You go on to quote the foundational account. That there is an alternative account is not, as such, a criticism of the coherence theory of knowledge. If I am criticizing your theory, whatever theory that may be, it is no good my saying that I have a different theory. I have to pick holes on your theory in order to justify my preference for my theory!

What you say towards the end of your essay, with regard to the question of seeing an apple, does leave me in some doubt as to whether you are arguing for or against the coherence theory of knowledge. As noted above, coherence theorists do not regard it as acceptable to allow the factor of experience to be extrinsic to the coherent set of beliefs -- the result would no longer be a coherence theory of knowledge but rather a foundational theory of knowledge. So how is experience special?

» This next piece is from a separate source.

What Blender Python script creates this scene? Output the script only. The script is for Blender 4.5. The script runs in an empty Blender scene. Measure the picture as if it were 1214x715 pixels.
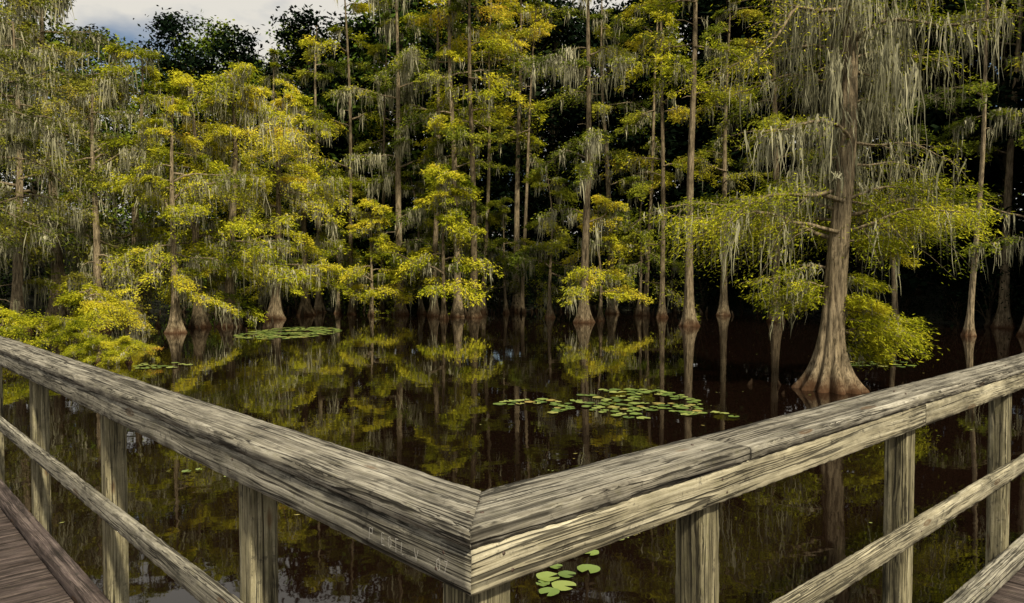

I give you an apple, and you are in no doubt that it is an apple. It looks and feels like an apple, it has an apple smell. However, I am a practical joker who loves to give people fake apples then see their surprise when they try to bite them. What are you going to say at this point? That at least you can see something round and green? Would you be prepared to redefine perception in terms of judgements made about sense data? The objections to that idea are every bit as strong as the objections made against the coherence theory.